[3D scene scripts]
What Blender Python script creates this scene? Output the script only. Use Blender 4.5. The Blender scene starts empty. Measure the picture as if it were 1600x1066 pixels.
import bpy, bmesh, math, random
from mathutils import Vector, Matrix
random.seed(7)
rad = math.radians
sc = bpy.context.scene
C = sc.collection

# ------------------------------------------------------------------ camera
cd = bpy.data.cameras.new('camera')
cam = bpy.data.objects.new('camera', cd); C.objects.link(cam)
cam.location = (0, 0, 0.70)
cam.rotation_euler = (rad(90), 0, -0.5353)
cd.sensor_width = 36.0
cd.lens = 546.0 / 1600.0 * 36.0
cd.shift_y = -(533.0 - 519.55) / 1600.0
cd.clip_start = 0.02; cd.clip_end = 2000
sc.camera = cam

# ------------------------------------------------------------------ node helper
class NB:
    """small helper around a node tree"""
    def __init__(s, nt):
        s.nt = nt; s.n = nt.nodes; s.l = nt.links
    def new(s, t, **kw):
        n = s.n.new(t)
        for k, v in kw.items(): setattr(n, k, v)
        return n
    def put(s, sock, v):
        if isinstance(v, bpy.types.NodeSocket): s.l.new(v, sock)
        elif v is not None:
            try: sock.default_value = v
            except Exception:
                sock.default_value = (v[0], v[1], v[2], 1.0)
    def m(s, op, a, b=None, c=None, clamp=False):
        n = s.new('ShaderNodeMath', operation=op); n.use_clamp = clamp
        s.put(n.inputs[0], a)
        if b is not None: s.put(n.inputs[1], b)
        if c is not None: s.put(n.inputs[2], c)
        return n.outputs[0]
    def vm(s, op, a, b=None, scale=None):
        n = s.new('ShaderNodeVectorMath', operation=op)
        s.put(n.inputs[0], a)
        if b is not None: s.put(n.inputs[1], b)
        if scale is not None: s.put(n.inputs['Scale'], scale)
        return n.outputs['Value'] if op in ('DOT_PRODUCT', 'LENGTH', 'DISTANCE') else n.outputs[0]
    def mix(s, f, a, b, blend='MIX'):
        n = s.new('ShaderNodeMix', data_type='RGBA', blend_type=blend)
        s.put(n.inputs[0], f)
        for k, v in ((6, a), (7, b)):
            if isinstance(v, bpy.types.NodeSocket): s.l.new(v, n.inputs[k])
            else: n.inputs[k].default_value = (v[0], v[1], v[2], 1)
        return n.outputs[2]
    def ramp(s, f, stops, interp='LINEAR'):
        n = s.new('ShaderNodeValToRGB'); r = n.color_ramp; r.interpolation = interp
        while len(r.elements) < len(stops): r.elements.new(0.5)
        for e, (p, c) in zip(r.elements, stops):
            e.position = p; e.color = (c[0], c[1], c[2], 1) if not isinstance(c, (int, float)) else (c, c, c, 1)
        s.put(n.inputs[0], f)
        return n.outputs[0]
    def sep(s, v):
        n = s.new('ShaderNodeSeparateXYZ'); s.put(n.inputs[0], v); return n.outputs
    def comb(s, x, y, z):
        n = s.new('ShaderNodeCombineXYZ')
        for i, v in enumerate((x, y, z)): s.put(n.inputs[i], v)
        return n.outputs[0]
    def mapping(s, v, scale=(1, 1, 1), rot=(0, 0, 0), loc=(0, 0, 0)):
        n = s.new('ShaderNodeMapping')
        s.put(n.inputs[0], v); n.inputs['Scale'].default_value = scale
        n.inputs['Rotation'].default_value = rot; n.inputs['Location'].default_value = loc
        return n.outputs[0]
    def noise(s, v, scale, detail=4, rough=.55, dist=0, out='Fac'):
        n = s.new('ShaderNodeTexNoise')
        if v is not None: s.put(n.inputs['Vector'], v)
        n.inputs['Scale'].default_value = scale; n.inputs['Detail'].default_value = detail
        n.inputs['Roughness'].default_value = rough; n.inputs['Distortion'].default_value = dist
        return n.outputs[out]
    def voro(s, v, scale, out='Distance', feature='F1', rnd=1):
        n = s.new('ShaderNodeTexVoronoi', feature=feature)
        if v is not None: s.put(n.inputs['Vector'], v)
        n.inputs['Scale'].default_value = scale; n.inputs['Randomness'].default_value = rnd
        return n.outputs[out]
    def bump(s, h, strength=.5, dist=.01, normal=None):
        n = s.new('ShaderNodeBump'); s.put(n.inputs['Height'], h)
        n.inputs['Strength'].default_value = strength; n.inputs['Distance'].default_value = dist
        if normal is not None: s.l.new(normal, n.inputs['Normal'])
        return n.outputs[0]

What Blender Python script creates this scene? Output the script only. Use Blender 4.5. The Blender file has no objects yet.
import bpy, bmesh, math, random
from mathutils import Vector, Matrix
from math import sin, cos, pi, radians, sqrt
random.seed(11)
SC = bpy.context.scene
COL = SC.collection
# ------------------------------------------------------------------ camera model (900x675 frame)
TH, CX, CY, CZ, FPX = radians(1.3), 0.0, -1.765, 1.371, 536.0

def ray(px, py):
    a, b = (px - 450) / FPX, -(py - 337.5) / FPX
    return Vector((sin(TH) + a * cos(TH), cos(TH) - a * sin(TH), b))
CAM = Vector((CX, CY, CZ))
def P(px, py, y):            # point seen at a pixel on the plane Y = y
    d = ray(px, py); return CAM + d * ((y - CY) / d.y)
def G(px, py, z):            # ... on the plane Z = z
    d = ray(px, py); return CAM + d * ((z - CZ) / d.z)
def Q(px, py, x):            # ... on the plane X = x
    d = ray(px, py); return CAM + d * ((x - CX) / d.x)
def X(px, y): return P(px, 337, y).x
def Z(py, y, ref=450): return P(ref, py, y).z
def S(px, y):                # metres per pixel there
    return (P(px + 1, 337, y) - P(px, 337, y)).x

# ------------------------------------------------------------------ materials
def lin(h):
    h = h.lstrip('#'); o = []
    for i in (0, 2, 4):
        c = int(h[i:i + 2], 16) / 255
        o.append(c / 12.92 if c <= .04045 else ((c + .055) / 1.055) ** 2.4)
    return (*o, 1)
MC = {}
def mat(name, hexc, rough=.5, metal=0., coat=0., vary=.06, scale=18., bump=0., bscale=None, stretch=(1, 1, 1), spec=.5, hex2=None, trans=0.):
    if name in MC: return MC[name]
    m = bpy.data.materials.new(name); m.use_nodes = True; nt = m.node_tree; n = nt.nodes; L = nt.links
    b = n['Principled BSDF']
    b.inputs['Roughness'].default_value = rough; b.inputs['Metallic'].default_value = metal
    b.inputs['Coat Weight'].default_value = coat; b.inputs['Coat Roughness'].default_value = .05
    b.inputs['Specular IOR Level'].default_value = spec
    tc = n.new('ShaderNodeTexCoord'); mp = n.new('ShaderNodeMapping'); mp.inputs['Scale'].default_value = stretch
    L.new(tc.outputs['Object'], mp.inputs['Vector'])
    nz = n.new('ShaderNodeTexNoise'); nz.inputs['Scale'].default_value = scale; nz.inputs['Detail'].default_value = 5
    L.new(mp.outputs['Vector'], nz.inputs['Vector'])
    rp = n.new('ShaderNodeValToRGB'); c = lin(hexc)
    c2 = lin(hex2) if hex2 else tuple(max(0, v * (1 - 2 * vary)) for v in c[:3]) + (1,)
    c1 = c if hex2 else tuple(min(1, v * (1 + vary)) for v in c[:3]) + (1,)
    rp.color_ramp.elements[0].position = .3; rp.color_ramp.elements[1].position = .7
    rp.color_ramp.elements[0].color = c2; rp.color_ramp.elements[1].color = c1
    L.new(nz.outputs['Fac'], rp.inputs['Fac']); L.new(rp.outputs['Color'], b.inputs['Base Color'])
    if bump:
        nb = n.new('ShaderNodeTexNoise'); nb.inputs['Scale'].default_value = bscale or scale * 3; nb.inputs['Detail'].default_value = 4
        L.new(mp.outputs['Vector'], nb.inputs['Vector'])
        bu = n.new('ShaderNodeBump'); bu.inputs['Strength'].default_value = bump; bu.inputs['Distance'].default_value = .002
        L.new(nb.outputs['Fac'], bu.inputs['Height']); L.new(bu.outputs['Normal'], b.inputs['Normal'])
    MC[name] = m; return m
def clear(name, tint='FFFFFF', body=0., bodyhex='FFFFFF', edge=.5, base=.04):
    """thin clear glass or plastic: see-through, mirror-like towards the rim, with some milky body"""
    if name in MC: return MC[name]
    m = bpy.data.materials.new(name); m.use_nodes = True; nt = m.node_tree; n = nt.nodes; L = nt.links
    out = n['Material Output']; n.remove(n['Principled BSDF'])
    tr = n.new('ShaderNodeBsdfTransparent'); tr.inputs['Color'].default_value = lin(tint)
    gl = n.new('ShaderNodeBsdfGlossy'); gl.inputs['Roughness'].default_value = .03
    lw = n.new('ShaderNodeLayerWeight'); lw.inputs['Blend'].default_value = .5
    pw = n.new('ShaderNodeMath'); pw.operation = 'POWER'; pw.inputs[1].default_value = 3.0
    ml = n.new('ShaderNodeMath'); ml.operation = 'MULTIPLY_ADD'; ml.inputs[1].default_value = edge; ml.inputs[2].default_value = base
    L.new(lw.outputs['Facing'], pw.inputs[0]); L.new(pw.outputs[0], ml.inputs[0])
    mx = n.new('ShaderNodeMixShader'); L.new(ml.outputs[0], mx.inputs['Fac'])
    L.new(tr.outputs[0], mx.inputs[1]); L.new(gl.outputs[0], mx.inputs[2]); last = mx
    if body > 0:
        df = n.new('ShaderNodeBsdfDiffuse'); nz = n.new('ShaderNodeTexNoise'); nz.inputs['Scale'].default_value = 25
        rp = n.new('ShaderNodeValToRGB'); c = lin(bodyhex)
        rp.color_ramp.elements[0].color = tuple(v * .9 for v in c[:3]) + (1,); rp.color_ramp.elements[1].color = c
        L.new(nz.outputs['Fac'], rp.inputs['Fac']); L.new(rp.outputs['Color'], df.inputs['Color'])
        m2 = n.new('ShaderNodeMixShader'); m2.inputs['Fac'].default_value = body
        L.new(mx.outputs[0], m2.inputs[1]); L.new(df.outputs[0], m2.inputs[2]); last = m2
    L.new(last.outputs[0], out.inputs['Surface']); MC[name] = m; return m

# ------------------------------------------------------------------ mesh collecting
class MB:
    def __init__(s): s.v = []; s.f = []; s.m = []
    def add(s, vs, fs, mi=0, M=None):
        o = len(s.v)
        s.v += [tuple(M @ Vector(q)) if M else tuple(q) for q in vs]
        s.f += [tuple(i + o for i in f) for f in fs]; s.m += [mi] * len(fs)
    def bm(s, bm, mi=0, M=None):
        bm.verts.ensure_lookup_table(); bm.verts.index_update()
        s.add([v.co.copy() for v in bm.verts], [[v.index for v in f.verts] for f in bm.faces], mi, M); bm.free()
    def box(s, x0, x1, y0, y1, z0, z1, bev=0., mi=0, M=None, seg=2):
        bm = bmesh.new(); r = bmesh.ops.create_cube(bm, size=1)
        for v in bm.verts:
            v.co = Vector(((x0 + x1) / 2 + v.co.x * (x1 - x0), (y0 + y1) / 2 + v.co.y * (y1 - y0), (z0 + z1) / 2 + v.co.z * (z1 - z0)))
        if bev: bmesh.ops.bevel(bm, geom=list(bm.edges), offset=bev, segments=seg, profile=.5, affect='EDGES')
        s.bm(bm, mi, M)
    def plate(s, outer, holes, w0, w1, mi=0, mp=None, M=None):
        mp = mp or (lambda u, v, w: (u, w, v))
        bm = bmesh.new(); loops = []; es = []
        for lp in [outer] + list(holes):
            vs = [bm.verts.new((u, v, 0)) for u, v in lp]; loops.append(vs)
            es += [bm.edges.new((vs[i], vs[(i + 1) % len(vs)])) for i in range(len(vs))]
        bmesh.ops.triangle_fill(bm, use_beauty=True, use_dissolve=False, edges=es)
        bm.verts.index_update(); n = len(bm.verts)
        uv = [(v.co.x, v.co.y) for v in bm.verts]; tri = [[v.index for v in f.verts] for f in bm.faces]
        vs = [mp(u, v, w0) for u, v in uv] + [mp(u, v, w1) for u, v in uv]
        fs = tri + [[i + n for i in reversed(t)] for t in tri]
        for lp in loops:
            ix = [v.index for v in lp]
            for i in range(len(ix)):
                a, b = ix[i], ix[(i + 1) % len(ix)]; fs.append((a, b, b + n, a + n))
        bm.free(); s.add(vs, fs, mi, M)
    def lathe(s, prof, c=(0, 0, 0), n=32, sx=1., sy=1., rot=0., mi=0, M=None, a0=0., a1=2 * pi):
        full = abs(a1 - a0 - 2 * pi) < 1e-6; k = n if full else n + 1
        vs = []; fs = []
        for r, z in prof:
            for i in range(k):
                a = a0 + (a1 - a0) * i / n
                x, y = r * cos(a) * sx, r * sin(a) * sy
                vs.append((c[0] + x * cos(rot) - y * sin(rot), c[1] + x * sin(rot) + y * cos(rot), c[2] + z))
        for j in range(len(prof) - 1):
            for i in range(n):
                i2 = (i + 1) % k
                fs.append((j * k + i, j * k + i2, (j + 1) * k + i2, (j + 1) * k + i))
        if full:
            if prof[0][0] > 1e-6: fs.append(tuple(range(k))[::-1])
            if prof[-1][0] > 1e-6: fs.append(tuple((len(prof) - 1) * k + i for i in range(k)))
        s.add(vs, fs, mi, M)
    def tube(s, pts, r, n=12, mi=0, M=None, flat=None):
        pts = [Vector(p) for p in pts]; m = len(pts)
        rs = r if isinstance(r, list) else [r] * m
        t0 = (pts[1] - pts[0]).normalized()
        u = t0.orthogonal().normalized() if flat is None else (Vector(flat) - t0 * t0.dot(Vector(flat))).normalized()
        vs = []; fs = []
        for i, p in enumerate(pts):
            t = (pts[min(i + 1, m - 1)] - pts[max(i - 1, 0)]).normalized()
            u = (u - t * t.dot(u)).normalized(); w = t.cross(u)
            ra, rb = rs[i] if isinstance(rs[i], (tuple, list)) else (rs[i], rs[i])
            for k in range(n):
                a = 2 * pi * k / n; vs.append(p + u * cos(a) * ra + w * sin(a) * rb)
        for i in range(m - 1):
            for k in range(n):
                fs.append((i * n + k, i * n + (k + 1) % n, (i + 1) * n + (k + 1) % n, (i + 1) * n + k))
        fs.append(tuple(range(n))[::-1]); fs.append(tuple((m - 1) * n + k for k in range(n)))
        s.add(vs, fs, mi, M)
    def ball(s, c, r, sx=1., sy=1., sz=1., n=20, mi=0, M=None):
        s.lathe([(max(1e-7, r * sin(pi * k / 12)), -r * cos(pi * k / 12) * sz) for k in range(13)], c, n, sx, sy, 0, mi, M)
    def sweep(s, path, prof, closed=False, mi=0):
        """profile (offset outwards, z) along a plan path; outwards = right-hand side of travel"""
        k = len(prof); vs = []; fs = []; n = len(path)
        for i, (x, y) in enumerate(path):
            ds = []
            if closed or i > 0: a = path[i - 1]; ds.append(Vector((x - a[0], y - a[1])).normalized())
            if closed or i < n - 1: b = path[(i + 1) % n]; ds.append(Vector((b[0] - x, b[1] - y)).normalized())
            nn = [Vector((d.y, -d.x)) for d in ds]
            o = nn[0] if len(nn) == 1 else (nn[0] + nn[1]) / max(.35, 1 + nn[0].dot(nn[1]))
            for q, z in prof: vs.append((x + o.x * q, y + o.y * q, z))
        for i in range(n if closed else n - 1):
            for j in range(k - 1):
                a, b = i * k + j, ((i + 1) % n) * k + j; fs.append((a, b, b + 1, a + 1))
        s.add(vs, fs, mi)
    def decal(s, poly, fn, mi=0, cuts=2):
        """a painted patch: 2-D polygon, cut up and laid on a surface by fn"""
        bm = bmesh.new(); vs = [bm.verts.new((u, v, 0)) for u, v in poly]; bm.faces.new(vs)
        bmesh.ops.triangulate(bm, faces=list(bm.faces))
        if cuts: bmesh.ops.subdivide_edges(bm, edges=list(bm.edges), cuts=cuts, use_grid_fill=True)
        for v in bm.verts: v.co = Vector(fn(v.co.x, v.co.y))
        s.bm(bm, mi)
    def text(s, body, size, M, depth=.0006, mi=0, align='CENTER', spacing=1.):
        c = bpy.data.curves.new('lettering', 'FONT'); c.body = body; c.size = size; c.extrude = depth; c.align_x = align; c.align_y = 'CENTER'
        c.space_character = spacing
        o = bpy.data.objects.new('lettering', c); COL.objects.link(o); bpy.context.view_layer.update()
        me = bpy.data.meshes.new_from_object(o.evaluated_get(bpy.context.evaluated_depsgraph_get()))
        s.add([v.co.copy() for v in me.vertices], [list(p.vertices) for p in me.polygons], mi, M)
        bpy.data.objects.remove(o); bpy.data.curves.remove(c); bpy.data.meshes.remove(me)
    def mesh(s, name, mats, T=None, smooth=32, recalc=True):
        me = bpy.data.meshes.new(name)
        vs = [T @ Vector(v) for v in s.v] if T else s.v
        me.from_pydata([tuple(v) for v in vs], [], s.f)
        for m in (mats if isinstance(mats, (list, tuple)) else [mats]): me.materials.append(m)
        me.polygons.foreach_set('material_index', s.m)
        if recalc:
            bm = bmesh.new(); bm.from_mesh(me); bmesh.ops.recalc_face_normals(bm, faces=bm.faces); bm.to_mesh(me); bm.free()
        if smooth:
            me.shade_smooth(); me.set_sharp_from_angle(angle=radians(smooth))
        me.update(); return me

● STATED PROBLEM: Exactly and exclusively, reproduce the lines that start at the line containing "no objects yet." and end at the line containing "return (P(px +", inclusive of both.

● RESULT OF THIS TASK:
What Blender Python script creates this scene? Output the script only. Use Blender 4.5. The Blender file has no objects yet.
import bpy, bmesh, math, random
from mathutils import Vector, Matrix
from math import sin, cos, pi, radians, sqrt
random.seed(11)
SC = bpy.context.scene
COL = SC.collection
# ------------------------------------------------------------------ camera model (900x675 frame)
TH, CX, CY, CZ, FPX = radians(1.3), 0.0, -1.765, 1.371, 536.0

def ray(px, py):
    a, b = (px - 450) / FPX, -(py - 337.5) / FPX
    return Vector((sin(TH) + a * cos(TH), cos(TH) - a * sin(TH), b))
CAM = Vector((CX, CY, CZ))
def P(px, py, y):            # point seen at a pixel on the plane Y = y
    d = ray(px, py); return CAM + d * ((y - CY) / d.y)
def G(px, py, z):            # ... on the plane Z = z
    d = ray(px, py); return CAM + d * ((z - CZ) / d.z)
def Q(px, py, x):            # ... on the plane X = x
    d = ray(px, py); return CAM + d * ((x - CX) / d.x)
def X(px, y): return P(px, 337, y).x
def Z(py, y, ref=450): return P(ref, py, y).z
def S(px, y):                # metres per pixel there
    return (P(px + 1, 337, y) - P(px, 337, y)).x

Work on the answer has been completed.